Meta-Learning for Few-Shot Land Cover Classification
- URL: http://arxiv.org/abs/2004.13390v1
- Date: Tue, 28 Apr 2020 09:42:41 GMT
- Title: Meta-Learning for Few-Shot Land Cover Classification
- Authors: Marc Ru{\ss}wurm, Sherrie Wang, Marco K\"orner, David Lobell
- Abstract summary: We evaluate the model-agnostic meta-learning (MAML) algorithm on classification and segmentation tasks.
We find that few-shot model adaptation outperforms pre-training with regular gradient descent.
This indicates that model optimization with meta-learning may benefit tasks in the Earth sciences.
- Score: 3.8529010979482123
- License: http://creativecommons.org/licenses/by/4.0/
- Abstract: The representations of the Earth's surface vary from one geographic region to
another. For instance, the appearance of urban areas differs between
continents, and seasonality influences the appearance of vegetation. To capture
the diversity within a single category, like as urban or vegetation, requires a
large model capacity and, consequently, large datasets. In this work, we
propose a different perspective and view this diversity as an inductive
transfer learning problem where few data samples from one region allow a model
to adapt to an unseen region. We evaluate the model-agnostic meta-learning
(MAML) algorithm on classification and segmentation tasks using globally and
regionally distributed datasets. We find that few-shot model adaptation
outperforms pre-training with regular gradient descent and fine-tuning on (1)

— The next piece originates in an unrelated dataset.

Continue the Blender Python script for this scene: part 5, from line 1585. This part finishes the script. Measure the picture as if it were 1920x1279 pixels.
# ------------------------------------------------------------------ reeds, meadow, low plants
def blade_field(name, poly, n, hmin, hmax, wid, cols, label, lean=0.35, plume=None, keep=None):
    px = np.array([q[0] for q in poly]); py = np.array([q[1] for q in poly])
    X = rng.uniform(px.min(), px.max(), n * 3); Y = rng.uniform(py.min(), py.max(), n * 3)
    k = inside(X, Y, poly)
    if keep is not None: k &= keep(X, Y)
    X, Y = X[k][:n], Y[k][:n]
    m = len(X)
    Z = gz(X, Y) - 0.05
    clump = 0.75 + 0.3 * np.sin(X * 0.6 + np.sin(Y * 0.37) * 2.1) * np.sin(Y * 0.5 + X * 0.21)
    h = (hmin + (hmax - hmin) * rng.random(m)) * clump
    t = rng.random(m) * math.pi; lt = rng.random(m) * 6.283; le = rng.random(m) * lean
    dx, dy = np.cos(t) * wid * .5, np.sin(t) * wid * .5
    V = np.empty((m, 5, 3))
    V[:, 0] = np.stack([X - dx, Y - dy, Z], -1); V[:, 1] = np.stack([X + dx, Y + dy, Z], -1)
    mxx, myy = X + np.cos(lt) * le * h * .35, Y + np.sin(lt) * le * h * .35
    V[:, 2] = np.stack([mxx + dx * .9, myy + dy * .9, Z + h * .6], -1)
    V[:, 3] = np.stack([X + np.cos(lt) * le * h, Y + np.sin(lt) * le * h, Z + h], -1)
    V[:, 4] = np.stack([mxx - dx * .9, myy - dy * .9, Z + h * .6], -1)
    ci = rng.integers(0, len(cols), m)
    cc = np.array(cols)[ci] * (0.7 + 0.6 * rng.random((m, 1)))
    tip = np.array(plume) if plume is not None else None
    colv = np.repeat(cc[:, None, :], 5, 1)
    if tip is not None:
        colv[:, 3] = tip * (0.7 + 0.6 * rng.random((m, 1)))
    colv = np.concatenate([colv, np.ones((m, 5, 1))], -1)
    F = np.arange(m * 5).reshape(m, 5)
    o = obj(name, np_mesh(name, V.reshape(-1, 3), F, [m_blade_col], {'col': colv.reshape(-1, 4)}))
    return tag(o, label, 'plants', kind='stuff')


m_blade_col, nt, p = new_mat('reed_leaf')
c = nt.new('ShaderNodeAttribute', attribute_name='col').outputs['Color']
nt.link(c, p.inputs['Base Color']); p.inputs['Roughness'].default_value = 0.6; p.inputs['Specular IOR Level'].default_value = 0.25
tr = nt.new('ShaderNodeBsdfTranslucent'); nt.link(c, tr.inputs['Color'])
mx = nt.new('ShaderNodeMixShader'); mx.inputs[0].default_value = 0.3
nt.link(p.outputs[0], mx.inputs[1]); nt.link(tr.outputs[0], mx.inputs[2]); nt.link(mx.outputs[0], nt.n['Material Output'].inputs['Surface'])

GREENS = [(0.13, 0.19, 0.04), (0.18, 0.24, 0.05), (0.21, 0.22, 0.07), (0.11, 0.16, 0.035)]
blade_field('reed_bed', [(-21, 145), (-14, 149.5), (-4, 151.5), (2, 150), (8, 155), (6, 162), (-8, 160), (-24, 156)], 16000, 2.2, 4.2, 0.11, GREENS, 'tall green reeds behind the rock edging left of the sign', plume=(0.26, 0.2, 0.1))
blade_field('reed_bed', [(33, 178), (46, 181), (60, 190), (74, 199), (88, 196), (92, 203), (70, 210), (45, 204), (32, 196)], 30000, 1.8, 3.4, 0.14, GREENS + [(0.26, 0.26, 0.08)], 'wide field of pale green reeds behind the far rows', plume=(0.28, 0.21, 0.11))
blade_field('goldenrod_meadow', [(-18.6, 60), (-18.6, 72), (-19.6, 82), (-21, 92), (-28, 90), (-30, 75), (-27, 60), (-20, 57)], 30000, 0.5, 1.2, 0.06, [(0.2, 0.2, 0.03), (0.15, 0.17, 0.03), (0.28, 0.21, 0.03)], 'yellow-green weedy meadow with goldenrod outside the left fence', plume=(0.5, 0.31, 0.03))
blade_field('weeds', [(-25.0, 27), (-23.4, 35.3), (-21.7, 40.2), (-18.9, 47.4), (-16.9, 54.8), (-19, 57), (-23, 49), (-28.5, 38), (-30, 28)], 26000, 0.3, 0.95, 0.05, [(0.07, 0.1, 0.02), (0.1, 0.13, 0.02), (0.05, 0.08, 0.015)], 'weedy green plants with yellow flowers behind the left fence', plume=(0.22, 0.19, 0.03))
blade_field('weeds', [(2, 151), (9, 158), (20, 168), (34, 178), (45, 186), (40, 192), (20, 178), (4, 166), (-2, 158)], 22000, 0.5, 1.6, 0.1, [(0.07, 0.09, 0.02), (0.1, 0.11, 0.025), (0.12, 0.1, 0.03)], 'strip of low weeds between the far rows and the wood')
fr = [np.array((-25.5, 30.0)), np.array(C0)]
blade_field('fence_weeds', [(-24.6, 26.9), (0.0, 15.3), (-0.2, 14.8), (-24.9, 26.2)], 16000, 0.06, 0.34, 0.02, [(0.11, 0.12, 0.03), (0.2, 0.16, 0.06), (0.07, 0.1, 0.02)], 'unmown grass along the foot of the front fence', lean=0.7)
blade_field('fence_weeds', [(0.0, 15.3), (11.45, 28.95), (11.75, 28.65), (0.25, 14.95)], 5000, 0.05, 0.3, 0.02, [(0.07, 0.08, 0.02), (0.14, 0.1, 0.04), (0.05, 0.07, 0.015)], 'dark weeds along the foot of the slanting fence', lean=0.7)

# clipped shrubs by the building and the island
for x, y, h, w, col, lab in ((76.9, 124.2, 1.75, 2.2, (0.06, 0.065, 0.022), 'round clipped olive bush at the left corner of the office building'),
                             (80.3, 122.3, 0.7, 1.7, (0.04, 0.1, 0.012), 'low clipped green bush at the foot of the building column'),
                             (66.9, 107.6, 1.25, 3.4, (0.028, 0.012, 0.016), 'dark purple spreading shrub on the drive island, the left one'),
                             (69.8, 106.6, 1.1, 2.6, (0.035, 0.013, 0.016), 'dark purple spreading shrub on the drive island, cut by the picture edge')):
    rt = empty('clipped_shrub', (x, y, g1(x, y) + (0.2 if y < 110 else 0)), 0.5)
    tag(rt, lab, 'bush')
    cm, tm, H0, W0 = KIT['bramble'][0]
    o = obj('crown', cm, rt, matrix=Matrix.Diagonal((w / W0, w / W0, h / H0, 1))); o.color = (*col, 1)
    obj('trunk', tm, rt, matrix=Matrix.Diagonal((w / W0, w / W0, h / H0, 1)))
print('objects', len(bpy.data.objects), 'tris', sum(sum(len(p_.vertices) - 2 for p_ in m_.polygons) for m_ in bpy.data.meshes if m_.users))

the Sen12MS dataset and (2) DeepGlobe data when the source domain and target
domain differ. This indicates that model optimization with meta-learning may
benefit tasks in the Earth sciences whose data show a high degree of diversity
from region to region, while traditional gradient-based supervised learning
remains suitable in the absence of a feature or label shift.